MAHKEMESİ :SULH HUKUK MAHKEMESİ

Dava dilekçesinde 1.361,66 TL alacak için takibe vaki itirazın iptali, inkar tazminatının masraflarla birlikte davalı taraftan tahsili istenilmiştir. Mahkemece davanın reddi cihetine gidilmiş, hüküm davacı vekili tarafından temyiz edilmiştir.
Y A R G I T A Y K A R A R I
Temyiz isteminin süresi içinde olduğu anlaşıldıktan sonra dosyadaki bütün kağıtlar okunup gereği düşünüldü.
Davacı vekili; müşterek maliklerce alınan karar gereğince tüm maliklerden alınmakta oldukları 500 Dolar yakıt bedelini davalı malikin ödememesi üzerine tahsili için 1.361,66 YTL lik borç hakkında ilamsız icra yoluyla takip yapıldığını beyanla, davalının haksız itirazı ile takip durmakla, itirazın iptali, inkar tazminatının tahsilini talep ve dava etmiştir.
Davalı, yapı kooperatifi mevcut olmakla site yönetimine geçilemeyeceği, eksiklikler nedeniyle ve kat mülkiyeti kurulmadığından alınan kararın uygun olmadığını savunularak davanın reddini dilemiştir.
Mahkemece, KMK 17. maddesi uyarınca kat mülkiyeti kurularak yapının 2/3 kısmı kullanılmaya başlanmadığından KMK uygulanamayacağı gerekçesiyle davanın reddine karar verilmiş, hüküm davacı vekili tarafından temyiz edilmiştir,
KMK 17. maddesi uyarınca kat irtifakı kurularak yapının 2/3 kısmı fiilen kullanılmaya başlanmadan uyuşmazlık Kat Mülkiyeti Kanununa göre çözümlenemez. Ancak, kooperatif kuraları çekmek suretiyle bağımsız bölümleri ortaklarına özgülemiş ve bağımsız bölümler kullanılmaya başlamış ise, ortak alanlarda aydınlatma, temizlik yapılması ve bu yerlerin bir disiplin içinde bakılıp, onarılması, sonucu itibariyle yönetilmesi gerekmekte olduğundan yasal boşluğun ve uyuşmazlıkların müşterek mülkiyet, sebepsiz zenginleşme, vekaletsiz iş görme hükümleri ve ortakların bir araya gelerek aldıkları kararın sözleşme niteliğinde olduğu gözetilerek genel hükümler dairesinde çözümlenmesi gerekmektedir
Bağımsız bölüm malikinin ana yapının ortak giderlerinden doğan borcu, hukuki yönleri bakımından kooperatif ile üyesi arasındaki ilişkiden farklı olmakla kooperatif tüzel kişiliğinin devam etmesi müşterek maliklerin toplanarak giderler ve tahsili usulü hakkında özel anlaşma yapmalarına ve bu yönden yönetici tayin etmelerine engel değildir.

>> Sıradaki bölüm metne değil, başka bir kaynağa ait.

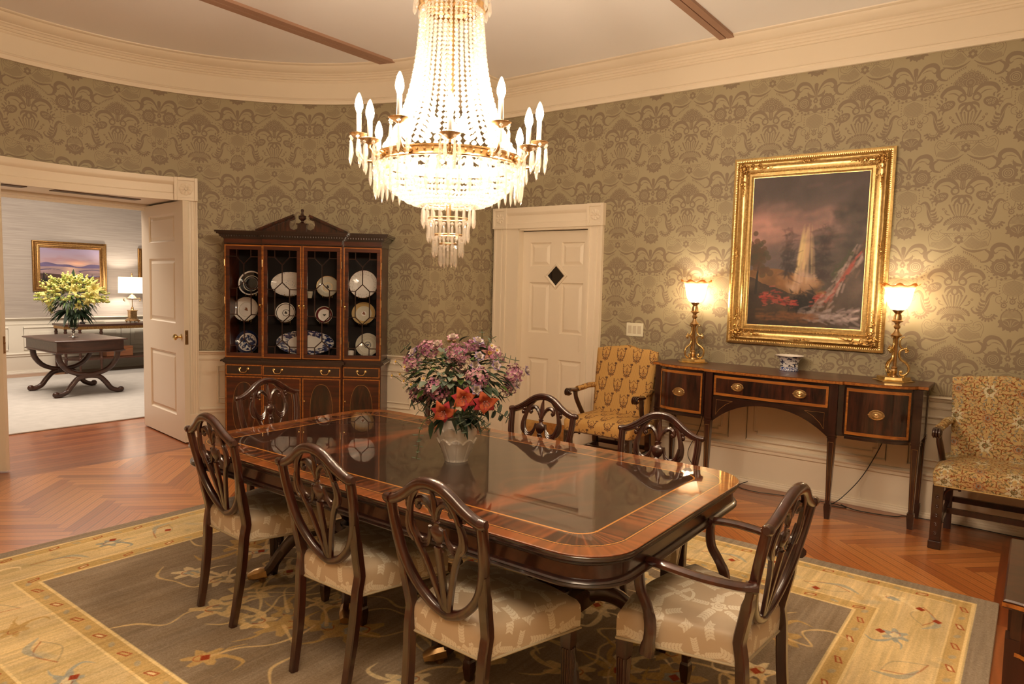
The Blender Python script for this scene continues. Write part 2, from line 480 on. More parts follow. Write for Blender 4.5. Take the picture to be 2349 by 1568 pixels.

O halde, öncelikle tapu kaydının ve varsa yönetim planın ve kooperatif kura tutanağının celbi ile kat irtifakı ve kat mülkiyetinin kuruluş tarihi ile bağımsız bölümlerin özgülenme tarihi ve yukarıda belirlenen ilkeler uyarınca uygulanacak yasal hükümler belirlenmeli, kat irtifakı veya kat mülkiyeti o tarihte kurulmamış olsa bile, 10.10.2004 tarihli toplantıda 50 üyeden 33 üyenin katılımı ile kaloriferlerin yakılması ve yakıt giderlerini belirleyerek toplamak üzere davacıların geçici yönetime seçimi ve bu toplantıda icra takibi yetkisi verilmesine dair alınan karar özel sözleşme niteliğinde tüm malikleri bağlayacağından, davalının da alınan karar uyarınca yakıt giderini ödemesi için yapılan tebligat ile borçtan sorumluluğu başlamış olmakla, genel hükümlere göre sorumlu tutulması gerekirken, eksik inceleme ve yanılgılı gerekçe ile davanın reddi doğru görülmemiştir.
Bu itibarla yukarıda açıklanan esaslar gözönünde tutulmaksızın yazılı şekilde hüküm tesisi isabetsiz, temyiz itirazları bu nedenlerle yerinde olduğundan kabulü ile hükmün HUMK.nun 428. maddesi gereğince BOZULMASINA ve peşin alınan temyiz harcının istek halinde temyiz edene iadesine, 16.12.2010 tarihinde oybirliğiyle karar verildi.